The winners in the channel of 2018, Dupler said, will be nimble, agile and comfortable operating in a world where information technology innovation is moving at an exponential rate. That exponential rate of change has obliterated the old product-dominated solution provider business model in favor of a services model where annuity-based managed services/professional services with a high quotient of a partner's own intellectual property are front and center.

Making the cut for partners used to the old legacy IT product world is a Herculean task. The balance sheets of most large enterprise partners, insiders say, are dominated by on-premise infrastructure products with a services component that usually comes in at less than 10 percent of sales or at best 20 percent of sales, little of it annuity-based and with a meager 2 percent operating profit.

"The biggest challenge for people is not moving fast enough to transform their business," Dupler said.

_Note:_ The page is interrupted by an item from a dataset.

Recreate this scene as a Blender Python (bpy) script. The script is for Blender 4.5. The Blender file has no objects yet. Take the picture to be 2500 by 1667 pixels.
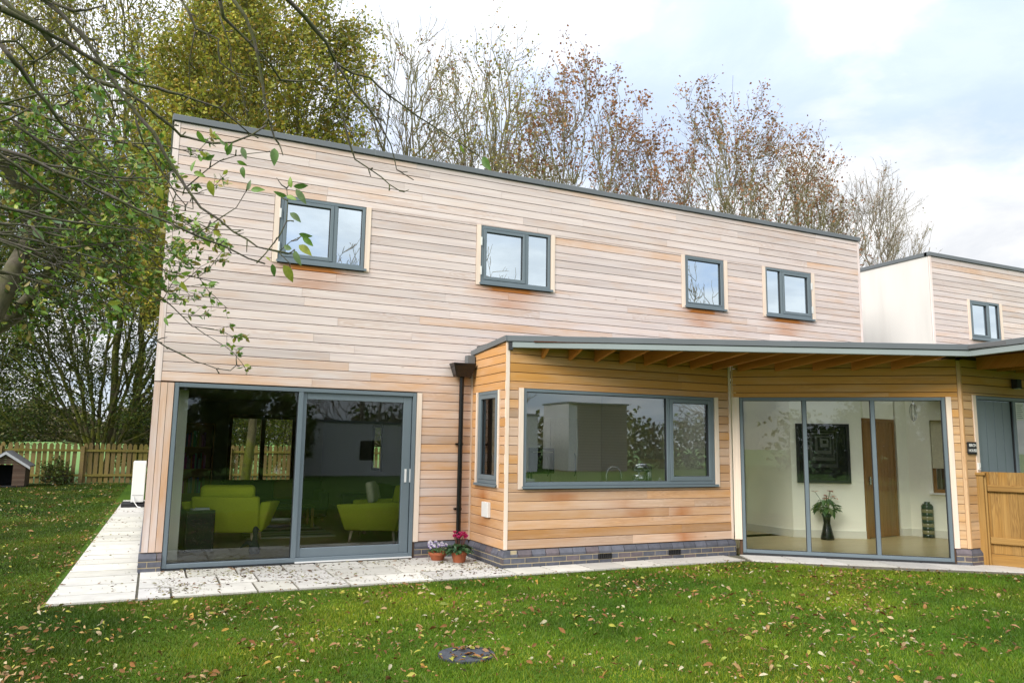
import bpy, bmesh, math, random
import numpy as np
from mathutils import Vector, Matrix, kdtree
R = math.radians
rnd = random.Random(7)
NR = np.random.default_rng(11)
sc = bpy.context.scene
col = sc.collection

# ------------------------------------------------------------------ mesh helpers
class MB:
    """collects polygons (with a material slot, a tint colour and a grain coordinate per vertex)"""
    def __init__(s):
        s.v = []; s.f = []; s.m = []; s.t = []; s.g = []
    def add(s, vs, fs, mat=0, tint=(0.5, 0.5, 0.5), gc=None):
        b = len(s.v)
        s.v += [tuple(p) for p in vs]
        s.f += [tuple(b + i for i in f) for f in fs]
        s.m += [mat] * len(fs)
        if isinstance(tint, list): s.t += tint
        else: s.t += [tint] * len(vs)
        s.g += gc if gc is not None else [tuple(p) for p in vs]
    def box(s, c, d, rz=0, mat=0, tint=(0.5, 0.5, 0.5), rx=0, ry=0):
        x, y, z = d[0] / 2, d[1] / 2, d[2] / 2
        vs = [Vector((i * x, j * y, k * z)) for k in (-1, 1) for j in (-1, 1) for i in (-1, 1)]
        M = Matrix.Rotation(rz, 3, 'Z') @ Matrix.Rotation(ry, 3, 'Y') @ Matrix.Rotation(rx, 3, 'X')
        vs = [M @ v + Vector(c) for v in vs]
        o = rnd.random() * 9
        g = [(o + (i + 1) * x, (j + 1) * y + (k + 1) * z, o) for k in (-1, 1) for j in (-1, 1) for i in (-1, 1)]
        s.add(vs, [(0, 2, 3, 1), (4, 5, 7, 6), (0, 1, 5, 4), (2, 6, 7, 3), (0, 4, 6, 2), (1, 3, 7, 5)], mat, tint, g)
    def prism(s, poly, z0, z1, mat=0, tint=(0.5, 0.5, 0.5)):
        n = len(poly)
        zz0 = z0 if callable(z0) else (lambda x, y: z0)
        zz1 = z1 if callable(z1) else (lambda x, y: z1)
        vs = [(x, y, zz0(x, y)) for x, y in poly] + [(x, y, zz1(x, y)) for x, y in poly]
        fs = [tuple(range(n))[::-1], tuple(range(n, 2 * n))] + [(i, (i + 1) % n, n + (i + 1) % n, n + i) for i in range(n)]
        s.add(vs, fs, mat, tint)
    def tube(s, pts, r, sides=8, mat=0, tint=(0.5, 0.5, 0.5), caps=True):
        pts = [Vector(p) for p in pts]; n = len(pts)
        rr = r if isinstance(r, (list, tuple)) else [r] * n
        vs = []; prev = None
        for i in range(n):
            t = (pts[min(i + 1, n - 1)] - pts[max(i - 1, 0)]).normalized()
            if prev is None:
                a = t.cross(Vector((0, 0, 1)))
                if a.length < 1e-3: a = Vector((1, 0, 0))
                a.normalize()
            else:
                a = (prev - t * prev.dot(t)).normalized()
            prev = a; b = t.cross(a)
            for k in range(sides):
                w = 2 * math.pi * k / sides
                vs.append(pts[i] + (a * math.cos(w) + b * math.sin(w)) * rr[i])
        fs = []
        for i in range(n - 1):
            for k in range(sides):
                k2 = (k + 1) % sides
                fs.append((i * sides + k, i * sides + k2, (i + 1) * sides + k2, (i + 1) * sides + k))
        if caps:
            fs.append(tuple(range(sides))[::-1]); fs.append(tuple((n - 1) * sides + k for k in range(sides)))
        s.add(vs, fs, mat, tint)
    def lathe(s, prof, c=(0, 0, 0), sides=24, mat=0, tint=(0.5, 0.5, 0.5)):
        n = len(prof)
        vs = [(c[0] + r * math.cos(2 * math.pi * k / sides), c[1] + r * math.sin(2 * math.pi * k / sides), c[2] + z) for r, z in prof for k in range(sides)]
        fs = [(i * sides + k, i * sides + (k + 1) % sides, (i + 1) * sides + (k + 1) % sides, (i + 1) * sides + k) for i in range(n - 1) for k in range(sides)]
        if prof[0][0] > 1e-4: fs.append(tuple(range(sides))[::-1])
        if prof[-1][0] > 1e-4: fs.append(tuple((n - 1) * sides + k for k in range(sides)))
        s.add(vs, fs, mat, tint)
    def build(s, name, mats, parent=None, smooth=False, bevel=0, seg=2, autosmooth=False, subsurf=0):
        me = bpy.data.meshes.new(name)
        me.from_pydata(s.v, [], s.f)
        if not isinstance(mats, (list, tuple)): mats = [mats]
        for m in mats: me.materials.append(m)
        me.polygons.foreach_set('material_index', s.m)
        a = me.attributes.new('tint', 'FLOAT_COLOR', 'POINT')
        a.data.foreach_set('color', [c for t in s.t for c in (*t, 1.0)])
        a = me.attributes.new('gc', 'FLOAT_VECTOR', 'POINT')
        a.data.foreach_set('vector', [c for t in s.g for c in t])
        me.update()
        if bevel:
            bm = bmesh.new(); bm.from_mesh(me)
            bmesh.ops.remove_doubles(bm, verts=bm.verts, dist=1e-5)
            es = [e for e in bm.edges if len(e.link_faces) == 2 and e.calc_face_angle(0) > 0.5]
            bmesh.ops.bevel(bm, geom=es, offset=bevel, segments=seg, affect='EDGES', profile=0.5, clamp_overlap=True)
            bm.to_mesh(me); bm.free()
        if smooth or subsurf:
            me.polygons.foreach_set('use_smooth', [True] * len(me.polygons))
        if autosmooth:
            me.polygons.foreach_set('use_smooth', [True] * len(me.polygons))
            try: me.set_sharp_from_angle(angle=R(35))
            except Exception: pass
        o = bpy.data.objects.new(name, me); col.objects.link(o)
        if subsurf:
            md = o.modifiers.new('s', 'SUBSURF'); md.levels = subsurf; md.render_levels = subsurf
        if parent is not None: o.parent = parent
        return o

def npmesh(name, V, F, mat, parent=None, tint=None, smooth=False):
    """V (n,3), F (m,k) numpy arrays; tint (n,3)"""
    me = bpy.data.meshes.new(name)
    F = np.asarray(F, np.int32); k = F.shape[1]
    me.vertices.add(len(V)); me.vertices.foreach_set('co', np.asarray(V, np.float32).ravel())
    me.loops.add(F.size); me.loops.foreach_set('vertex_index', F.ravel())
    me.polygons.add(len(F))
    me.polygons.foreach_set('loop_start', np.arange(0, F.size, k, dtype=np.int32))
    me.polygons.foreach_set('loop_total', np.full(len(F), k, np.int32))
    if smooth: me.polygons.foreach_set('use_smooth', np.ones(len(F), bool))
    if tint is not None:
        a = me.attributes.new('tint', 'FLOAT_COLOR', 'POINT')
        T = np.ones((len(V), 4), np.float32); T[:, :3] = tint
        a.data.foreach_set('color', T.ravel())
    me.update(calc_edges=True)
    me.materials.append(mat)
    o = bpy.data.objects.new(name, me); col.objects.link(o)
    if parent is not None: o.parent = parent
    return o

def tag(o, label=None, cat=None, group=None, kind=None):
    if label: o['label'] = label
    if cat: o['category'] = cat
    if group: o['group'] = group
    if kind: o['kind'] = kind
    return o
def thing(name, label, cat, loc=(0, 0, 0), rz=0, group=None):
    o = bpy.data.objects.new(name, None); col.objects.link(o)
    o.location = loc; o.rotation_euler = (0, 0, rz); o.empty_display_size = 0.2
    return tag(o, label, cat, group)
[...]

Indeed, solution providers that do not change and change quickly are going to find it difficult to survive against a new class of cloud computing solution providers that have been built from the ground up to be a cloud services provider or those that have made big investments necessary to transform their businesses so they are leading with off-premise, annuity-based cloud services.

John Ross, a technology consultant and onetime chief technology officer of GreenPages, said his former company is one of the few that gets the dramatic business transformation that is forcing resellers to either become IT service providers or die. He predicts that 50 percent of the current crop of resellers will either be gone or have flipped their model by 2018. What's more, he said he's talked to at least 20 CIOs in the past 30 days who are in the process of buying hardware for the last time as they build their own Infrastructure- and Platform-as-a-Service models.

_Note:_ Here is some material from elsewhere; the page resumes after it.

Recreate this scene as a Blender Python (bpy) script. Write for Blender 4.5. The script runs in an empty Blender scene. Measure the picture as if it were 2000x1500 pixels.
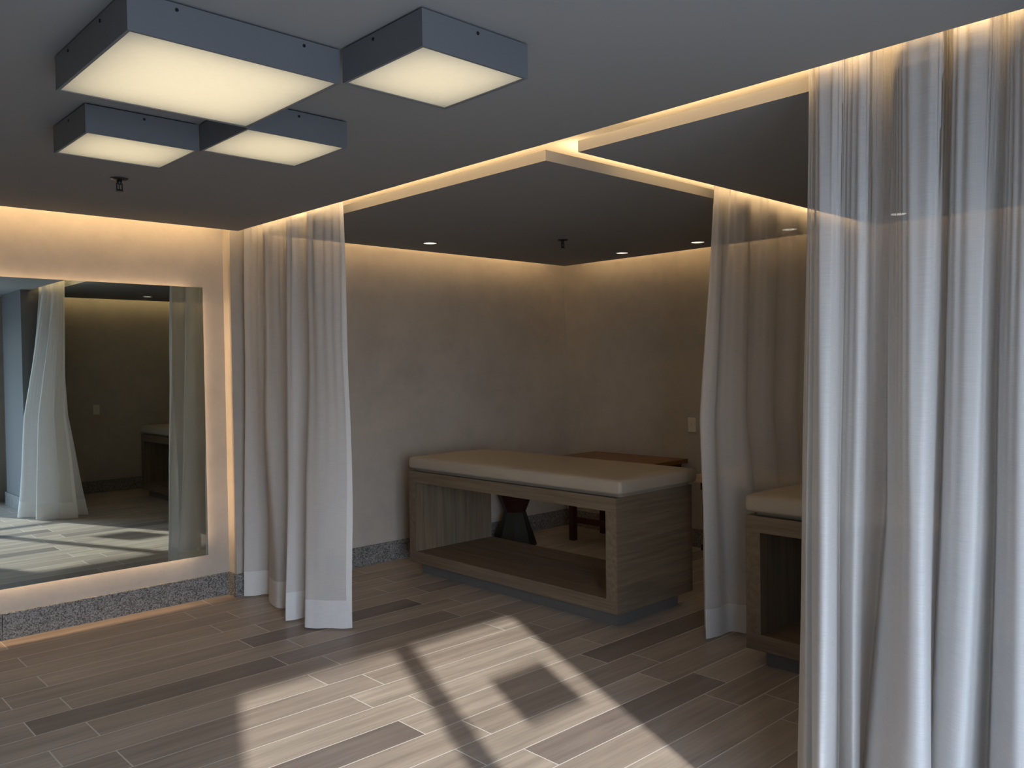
import bpy, bmesh, math, random
from math import sin, cos, pi, radians, sqrt
from mathutils import Vector, Matrix
random.seed(7)
S = bpy.context.scene
COL = S.collection

# ------------------------------------------------------------------ camera
cam_d = bpy.data.cameras.new('camera')
cam = bpy.data.objects.new('camera', cam_d); COL.objects.link(cam)
cam_d.sensor_width = 36.0
cam_d.lens = 1637.72 / 2000.0 * 36.0
cam_d.clip_start = 0.02
YAW, PITCH, ROLL = radians(46.63195), radians(1.20216), radians(-0.82002)
fw = Vector((cos(PITCH)*cos(YAW), cos(PITCH)*sin(YAW), -sin(PITCH)))
rt = Vector((sin(YAW), -cos(YAW), 0)); up = rt.cross(fw)
r2 = rt*cos(ROLL) + up*sin(ROLL); u2 = up*cos(ROLL) - rt*sin(ROLL)
mw = Matrix((r2, u2, -fw)).transposed().to_4x4(); mw.translation = Vector((0, 0, 1.5))
cam.matrix_world = mw
S.camera = cam

# ------------------------------------------------------------------ sky, sun, exposure
W = bpy.data.worlds.new('sky'); S.world = W; W.use_nodes = True
wt = W.node_tree; bg = wt.nodes['Background']
tc = wt.nodes.new('ShaderNodeTexCoord'); sx = wt.nodes.new('ShaderNodeSeparateXYZ'); wt.links.new(tc.outputs['Generated'], sx.inputs[0])
cr = wt.nodes.new('ShaderNodeValToRGB'); mr = wt.nodes.new('ShaderNodeMapRange')
mr.inputs['From Min'].default_value = -1; mr.inputs['From Max'].default_value = 1; wt.links.new(sx.outputs[2], mr.inputs[0]); wt.links.new(mr.outputs[0], cr.inputs[0])
els = cr.color_ramp.elements            # paving below the horizon, hazy horizon, blue sky
els[0].position = .47; els[0].color = (.20, .245, .31, 1)
els[1].position = .52; els[1].color = (.78, .86, .98, 1)
e3 = els.new(.75); e3.color = (.52, .70, 1.0, 1)
wt.links.new(cr.outputs[0], bg.inputs['Color']); bg.inputs['Strength'].default_value = 11.0
sun_d = bpy.data.lights.new('sun', 'SUN'); sun_d.energy = 4.5; sun_d.angle = radians(0.9); sun_d.color = (1.0, 0.95, 0.88)
sun = bpy.data.objects.new('sun', sun_d); COL.objects.link(sun)
sun.rotation_euler = Vector((0.44, 1.0, -0.479)).to_track_quat('-Z', 'Y').to_euler()
sun.location = (-4, -8, 6)
S.view_settings.view_transform = 'Standard'; S.view_settings.look = 'None'
S.view_settings.gamma = 1; S.view_settings.use_curve_mapping = False
S.view_settings.exposure = 0.55
S.cycles.max_bounces = 10; S.cycles.diffuse_bounces = 4; S.cycles.transparent_max_bounces = 24
S.cycles.transmission_bounces = 8; S.cycles.sample_clamp_indirect = 3.0
S.cycles.caustics_reflective = False; S.cycles.caustics_refractive = False
WARM = (1.0, 0.65, 0.31)
LED = 3.3        # watts per metre of cove strip
def area(name, loc, direction, sx, sy, energy, color=WARM, parent=None, long_axis=None, spread=None):
    d = bpy.data.lights.new(name, 'AREA'); d.shape = 'RECTANGLE'; d.size = sx; d.size_y = sy
    d.energy = energy; d.color = color
    if spread: d.spread = spread
    o = bpy.data.objects.new(name, d); COL.objects.link(o)
    z = -Vector(direction).normalized()
    x = Vector(long_axis).normalized() if long_axis else (Vector((1, 0, 0)) if abs(z.x) < .9 else Vector((0, 1, 0)))
    x = (x - z*x.dot(z)).normalized(); y = z.cross(x)
    m = Matrix((x, y, z)).transposed().to_4x4(); m.translation = Vector(loc); o.matrix_world = m
    if parent: o.parent = parent
    return o
# daylight portal in the window opening
po = area('daylight_portal', (0.68, -0.62, 1.07), (0, 1, 0), 1.88, 2.13, 1, (1, 1, 1), long_axis=(1, 0, 0)); po.data.cycles.is_portal = True

# ------------------------------------------------------------------ material helpers
def newmat(name):
    m = bpy.data.materials.new(name); m.use_nodes = True
    nt = m.node_tree
    for n in list(nt.nodes): nt.nodes.remove(n)
    out = nt.nodes.new('ShaderNodeOutputMaterial')
    return m, nt, out
def N(nt, t, **kw):
    n = nt.nodes.new(t)
    for k, v in kw.items(): setattr(n, k, v)
    return n
def setin(nt, sock, v):
    if hasattr(v, 'is_output') or isinstance(v, bpy.types.NodeSocket): nt.links.new(v, sock)
    else: sock.default_value = v
def math_n(nt, op, a, b=None, c=None):
    n = N(nt, 'ShaderNodeMath', operation=op)
    setin(nt, n.inputs[0], a)
    if b is not None: setin(nt, n.inputs[1], b)
    if c is not None: setin(nt, n.inputs[2], c)
    return n.outputs[0]
def mixc(nt, fac, a, b, mode='MIX'):
    n = N(nt, 'ShaderNodeMix', data_type='RGBA', blend_type=mode)
    setin(nt, n.inputs[0], fac); setin(nt, n.inputs[6], a); setin(nt, n.inputs[7], b)
    return n.outputs[2]
def noise(nt, vec, scale, detail=3, rough=.5):
    n = N(nt, 'ShaderNodeTexNoise'); n.inputs['Scale'].default_value = scale
    n.inputs['Detail'].default_value = detail; n.inputs['Roughness'].default_value = rough
    if vec is not None: nt.links.new(vec, n.inputs['Vector'])
    return n.outputs['Fac']
def mapping(nt, vec, scale=(1, 1, 1), loc=(0, 0, 0)):
    n = N(nt, 'ShaderNodeMapping'); n.inputs['Scale'].default_value = scale; n.inputs['Location'].default_value = loc
    nt.links.new(vec, n.inputs['Vector']); return n.outputs[0]
def ramp(nt, fac, stops):
    n = N(nt, 'ShaderNodeValToRGB')
    e = n.color_ramp.elements
    while len(e) < len(stops): e.new(0.5)
    for el, (p, c) in zip(e, stops): el.position = p; el.color = (*c, 1) if len(c) == 3 else c
    nt.links.new(fac, n.inputs[0]); return n.outputs[0]
def bump(nt, h, strength=.2, dist=.01):
    n = N(nt, 'ShaderNodeBump'); n.inputs['Strength'].default_value = strength; n.inputs['Distance'].default_value = dist
    nt.links.new(h, n.inputs['Height']); return n.outputs[0]
def bsdf(nt, out, color, rough=.6, metal=0.0, normal=None, spec=None):
    p = N(nt, 'ShaderNodeBsdfPrincipled')
    setin(nt, p.inputs['Base Color'], color if not isinstance(color, tuple) else (*color, 1))
    setin(nt, p.inputs['Roughness'], rough); p.inputs['Metallic'].default_value = metal
    if normal is not None: nt.links.new(normal, p.inputs['Normal'])
    if spec is not None: p.inputs['Specular IOR Level'].default_value = spec
    nt.links.new(p.outputs[0], out.inputs[0]); return p
def pos(nt): return N(nt, 'ShaderNodeNewGeometry').outputs['Position']
def objco(nt): return N(nt, 'ShaderNodeTexCoord').outputs['Object']

def simple(name, color, rough=.6, metal=0.0, var=.06, scale=20):
    m, nt, out = newmat(name)
    f = noise(nt, objco(nt), scale)
    lo = tuple(c*(1-var) for c in color); hi = tuple(min(1, c*(1+var)) for c in color)
    bsdf(nt, out, mixc(nt, f, (*lo, 1), (*hi, 1)), rough, metal); return m

def mat_wall():
    m, nt, out = newmat('cement_wall_paint'); p = pos(nt)
    a = noise(nt, p, 1.6, 4, .6); b = noise(nt, p, 9, 5, .65); c = noise(nt, p, 60, 3)
    f = math_n(nt, 'ADD', math_n(nt, 'MULTIPLY', a, .6), math_n(nt, 'MULTIPLY', b, .4))
    col = ramp(nt, f, [(.30, (.405, .372, .328)), (.70, (.535, .497, .442))])
    bsdf(nt, out, col, .85, 0, bump(nt, math_n(nt, 'ADD', b, math_n(nt, 'MULTIPLY', c, .3)), .12, .01), .25); return m
def mat_ceiling(name='ceiling_paint', c=(.295, .295, .29)):
    m, nt, out = newmat(name); p = pos(nt)
    a = noise(nt, p, 1.2, 3); g = noise(nt, p, 120, 2)
    col = mixc(nt, a, (*[x*.97 for x in c], 1), (*[x*1.03 for x in c], 1))
    bsdf(nt, out, col, .9, 0, bump(nt, g, .05, .003), .2); return m
def mat_floor():
    m, nt, out = newmat('wood_look_tile'); p = pos(nt)
    s = N(nt, 'ShaderNodeSeparateXYZ'); nt.links.new(p, s.inputs[0]); x, y = s.outputs[0], s.outputs[1]
    PITCHY, LEN = .1895, 1.15
    yr = math_n(nt, 'DIVIDE', math_n(nt, 'SUBTRACT', y, 2.350 - PITCHY*40), PITCHY)
    row = math_n(nt, 'FLOOR', yr); fy = math_n(nt, 'FRACT', yr)
    odd = math_n(nt, 'MODULO', row, 2.0)
    xr = math_n(nt, 'DIVIDE', math_n(nt, 'SUBTRACT', math_n(nt, 'SUBTRACT', x, .913 - LEN*20), math_n(nt, 'MULTIPLY', math_n(nt, 'SUBTRACT', 1.0, odd), -0.0)), LEN)
    xr = math_n(nt, 'ADD', xr, math_n(nt, 'MULTIPLY', odd, -.1925/LEN))
    col_i = math_n(nt, 'FLOOR', xr); fx = math_n(nt, 'FRACT', xr)
    comb = N(nt, 'ShaderNodeCombineXYZ'); nt.links.new(row, comb.inputs[0]); nt.links.new(col_i, comb.inputs[1])
    wn = N(nt, 'ShaderNodeTexWhiteNoise', noise_dimensions='2D'); nt.links.new(comb.outputs[0], wn.inputs['Vector'])
    rnd = math_n(nt, 'MULTIPLY_ADD', wn.outputs['Value'], .62, .38)
    # the individually darker planks
    for k, n_, tone in ((10, 1, .0), (10, 0, .30), (8, 0, .13), (8, 1, .24), (6, 1, .30), (5, 0, .34), (2, 0, .05), (2, 2, .10), (4, -1, .2), (11, 2, .25), (7, 3, .2), (12, -1, .3), (-1, 1, .22), (-3, 0, .15), (9, 4, .2)):
        hit = math_n(nt, 'MULTIPLY', math_n(nt, 'COMPARE', row, 40.0+k, .1), math_n(nt, 'COMPARE', col_i, 20.0+n_, .1))
        rnd = math_n(nt, 'MULTIPLY_ADD', math_n(nt, 'SUBTRACT', tone, rnd), hit, rnd)
    # grout lines
    gw = .0029
    dy = math_n(nt, 'MULTIPLY', math_n(nt, 'MINIMUM', fy, math_n(nt, 'SUBTRACT', 1.0, fy)), PITCHY)
    dx = math_n(nt, 'MULTIPLY', math_n(nt, 'MINIMUM', fx, math_n(nt, 'SUBTRACT', 1.0, fx)), LEN)
    d = math_n(nt, 'MINIMUM', dx, dy)
    grout = math_n(nt, 'LESS_THAN', d, gw)
    edge = math_n(nt, 'MINIMUM', math_n(nt, 'DIVIDE', d, .004), 1.0)
    # grain: stretched along x, shifted per plank
    cs = N(nt, 'ShaderNodeCombineXYZ')
    nt.links.new(math_n(nt, 'MULTIPLY_ADD', rnd, 37.0, x), cs.inputs[0])
    nt.links.new(math_n(nt, 'MULTIPLY_ADD', rnd, 11.0, y), cs.inputs[1])
    g1 = noise(nt, mapping(nt, cs.outputs[0], (1.1, 16, 1)), 1.0, 5, .62)
    g2 = noise(nt, mapping(nt, cs.outputs[0], (3.0, 60, 1)), 1.0, 4, .6)
    g3 = noise(nt, mapping(nt, cs.outputs[0], (1.6, 5, 1)), 1.0, 2, .5)
    base = ramp(nt, rnd, [(0.0, (0.194, 0.165, 0.148)), (0.2, (0.228, 0.196, 0.177)), (0.3, (0.336, 0.287, 0.245)), (0.6, (0.376, 0.321, 0.27)), (1.0, (0.433, 0.376, 0.317))])
    gf = math_n(nt, 'ADD', math_n(nt, 'MULTIPLY', g1, .55), math_n(nt, 'ADD', math_n(nt, 'MULTIPLY', g2, .25), math_n(nt, 'MULTIPLY', g3, .2)))
    mul = ramp(nt, gf, [(.28, (.56, .55, .54)), (.5, (.98, .97, .96)), (.70, (1.42, 1.41, 1.38))])
    wood = mixc(nt, 1.0, base, mul, 'MULTIPLY')
    full = mixc(nt, grout, wood, (.68, .65, .60, 1))
    h = math_n(nt, 'ADD', edge, math_n(nt, 'MULTIPLY', g2, .25))
    rough = math_n(nt, 'MULTIPLY_ADD', g1, .22, .30)
    bsdf(nt, out, full, rough, 0, bump(nt, h, .25, .002), .5); return m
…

"This is the last time we are going to see hardware purchases through resellers for many, many years," he said.

CLOUD TSUNAMI

The new breed of cloud computing solution providers emerging as a formidable channel force is described as transformative by UBM Tech Channel, the parent company of CRN. Transformative partners are pure-play cloud players basing their business on annuity-based, off-premise services rather than capital expenditure-based, on-premise IT project sales.

Solution providers operating in the old on-premise resale model, referred to in UBM Tech Channel parlance as vintage VARs, are facing a cloud tsunami that's forcing them to navigate a business model change unprecedented in the 31-year history of the modern IT channel. The shift requires that partners add at least 50 percent more customers to derive the same amount of sales in the current on-premise model, according to UBM Tech Channel research.

Partners making huge investments in new intellectual property to succeed in the cloud computing era are what UBM Tech Channel calls progressive. Those partners, many of them cash-strapped, have to make hefty financial investments in new cloud services technical and sales expertise, new vendor partnerships and, on top of that, must increase their marketing budget by an order of magnitude under the transformative model to get new customers. It's those big investments that have resulted in a flurry of mergers and acquisitions in the solution provider market as partners scale up to compete in what some are calling the dawn of the mega solution provider.

The battle cry for solution providers is either go big or go small by offering niche services in vertical or specialized markets. Partners say the worst place to be is stuck in the middle in the midmarket, where regional infrastructure partners have thrived for many years building data centers. Those midmarket infrastructure providers are being forced to change every nook and cranny of their business, technology and go-to- market model.